Albert Camus et la revue Esprit (1944-1976)
Avec cette conférence donnée à l'École normale supérieure en 2007, Jeanyves Guérin propose de décaler le regard souvent concentré sur les relations de Camus avec les Temps Modernes pour s'interroger sur ses relations, non moins significatives et éclairantes, avec la revue Esprit. Coordinateur du Dictionnaire Camus paru chez Robert Laffont en 2009, il a aussi été un contributeur important de la revue, et a notamment présenté une analyse du dernier roman d'Albert Camus, le Premier homme.
Nous vous proposons également une traversée des archives d'Esprit, à travers un certain nombre d'articles sur Camus. Camus lui-même ne publie qu'un texte dans Esprit, un appel en faveur de syndicalistes espagnols condamnés à mort par le régime de Franco, qu'il avait lancé lors d'un meeting salle Wagram en février 1952. Mais la revue revient souvent, au fil des ans, sur son oeuvre et son parcours. En janvier 1950, dans un numéro intitulé "Les carrefours de Camus", Rachel Bespaloff fait le portrait, à travers ses oeuvres, d'un Camus intranquille, à la fois sceptique et passionné. Emmanuel Mounier, le fondateur de la revue, mort peu de temps après la parution de ce numéro (en mars de la même année) lui consacre un long article, et parle lui aussi de cette "passion de discipline": "Même quand il dialogue, écrit Mounier, Camus semble toujours lutter contre un abandon."

Albert Béguin (directeur d'Esprit de 1950 à 1957), consacre un article à L'homme révolté en 1952, dans lequel il analyse la notion de "pureté" et d'innocence, récurrente dans l'oeuvre de Camus, ainsi que les polémiques suscitées par le livre au moment de sa parution. Jean Conilh, quelques années plus tard, continue ce suivi de l'oeuvre camusienne en pointant le danger d'une pensée de l'exil, qui peut mener à l'indifférence. Pour lui, l'abandon du royaume risque de faire sombrer l'espoir. Cet espoir, Jean-Marie Domenach (directeur d'Esprit de 1957 à 1976) le voit porté par les engagements de Camus, dans un bref article publié en sa mémoire, peu de temps après sa mort prématurée, en 1960 : "Aucun contemporain n'a tenu une telle place parmi nous (…). C'était un compagnon de nos jours".

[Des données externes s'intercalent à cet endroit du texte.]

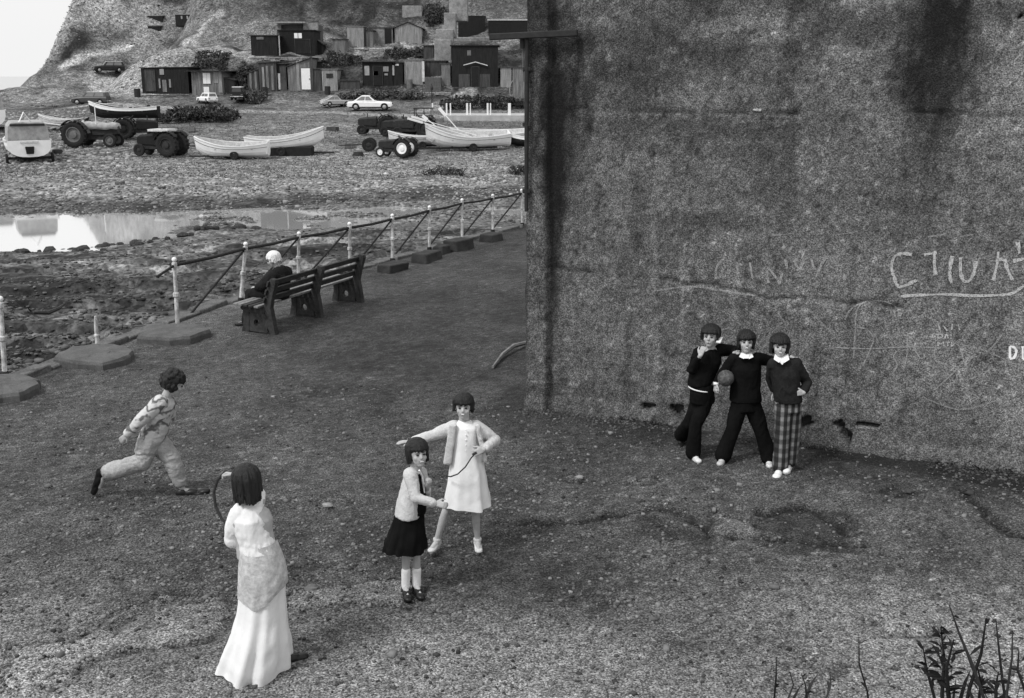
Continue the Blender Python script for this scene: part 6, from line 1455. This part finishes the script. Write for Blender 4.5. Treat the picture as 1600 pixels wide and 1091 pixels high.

La fin de sa vie est marquée par la question algérienne, qu'il explore dans les Chroniques algériennes et le Premier homme (son dernier roman, demeuré inachevé). Jeanyves Guérin analyse ces deux oeuvres, et fait le portrait de Camus en "homme-mémoire de l'Algérie". Benjamin Stora, quant à lui, décrit l'attribution du Prix Nobel de littérature à Camus en 1957, les polémiques qu'elle a suscitées et la concomitance du prix avec la controverse autour des positions de Camus sur la guerre d'Algérie.
Enfin, Guy Samama imagine une rencontre intellectuelle entre Simone Weil et Albert Camus, la rebelle et le révolté.